Es geht um den globalen Wettlauf um Macht und ist verbunden mit etwas, das ich „digitalen Darwinismus“ nenne, nämlich dem Machtzuwachs für einzelne Länder durch die Nutzung von Technologie und Daten. Daher geht China Ungleichgewichte oder Abhängigkeiten an. Beispielsweise verbraucht das Land 30 Prozent aller weltweiten Halbleiter, produziert aber nur 10 Prozent. Halbleiter sind ein Schlüssel zu Macht, weil sie für die Industrie extrem wichtig sind. China transformiert die Wirtschaft in Richtung Deutschland oder Japan, indem es versucht, nationale industrielle und technologische Champions zu bilden. Das Land geht dabei aber sehr clever vor.

Haben Sie ein Beispiel?

Maisonneuve: China verschwendet keine Zeit mit 5G. Sie schauen bereits auf 6G. In China gibt es riesige Test-Areale, in denen alle Daten bereits in der Cloud sind. Es gibt Test-Städte, in denen alles verbunden ist – Stichwort: Internet der Dinge. Die Chinesen haben deshalb bereits einen großen Vorsprung vor dem Westen. So tickt China: langfristige Pläne, Entwicklung, Testphase, Marktreife.
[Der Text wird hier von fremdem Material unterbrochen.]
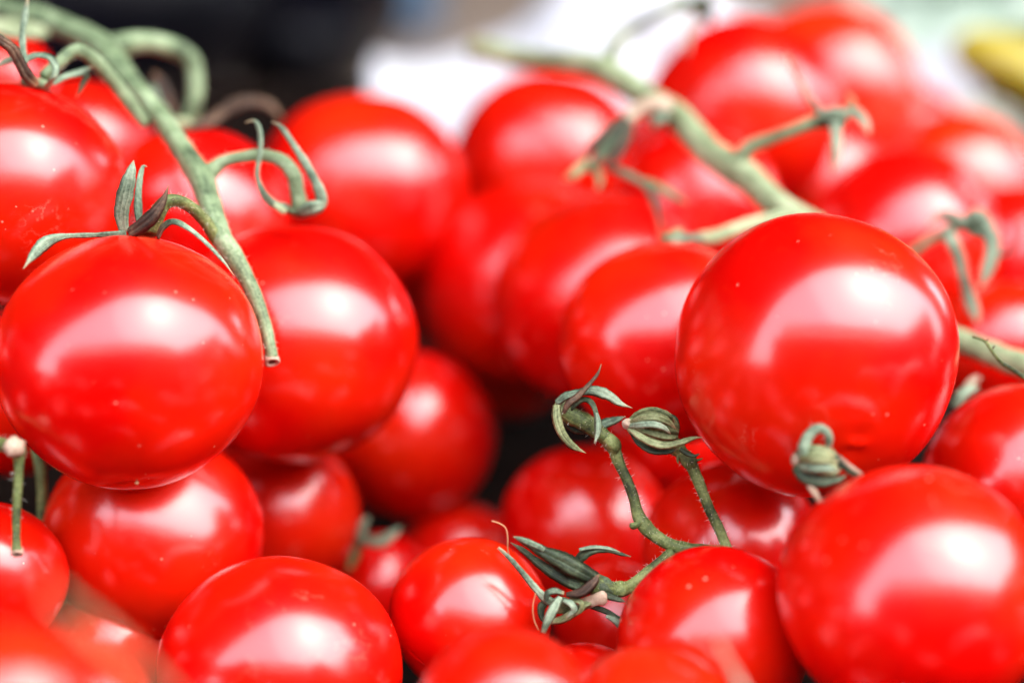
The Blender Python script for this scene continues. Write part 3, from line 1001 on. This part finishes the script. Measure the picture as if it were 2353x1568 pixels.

Welche Rolle spielt dabei für China der Umweltschutz?

Maisonneuve: China ist der größte CO2-Verursacher der Welt. Dort werden - wegen des Energiemangels - noch immer Kohleminen eröffnet. Aber ich bin überzeugt, dass es der Regierung mit dem Ziel der Klimaneutralität bis 2060 sehr ernst ist. Das Land wird immer wieder in Märkte – auch in Finanzmärkte – eingreifen, um erkannte Missstände anzugehen. Siehe das Vorgehen gegen Evergrande, Tencent und weitere Unternehmen. All das ist meines Erachtens aber keineswegs ein Zeichen dafür, dass man nun nicht mehr in China investieren sollte.


China ist die zweitgrößte Volkswirtschaft des Planeten, es ist eine eigene Asset-Klasse. Mit einem langfristigen Anlagehorizont und genug Erfahrung gibt es dort gute Investmentmöglichkeiten in ausgewählten Unternehmen. Dafür benötigt man jedoch einen Ansatz der gezielten Einzeltitelselektion und nicht den Kauf des breiten Marktes, etwa über einen ETF.

Wie sieht es denn kurzfristig aus?

Maisonneuve: Die Weltwirtschaft wird sich in diesem Jahr voraussichtlich etwas abkühlen. In einer solchen Umgebung können schlechte Nachrichten insofern zu guten werden, als dass dies den Druck in Richtung Zinserhöhung verringert. Schaut man sich die Konjunkturentwicklung in China an, so wurde über die vergangenen acht Monate eine deutliche Verlangsamung verzeichnet.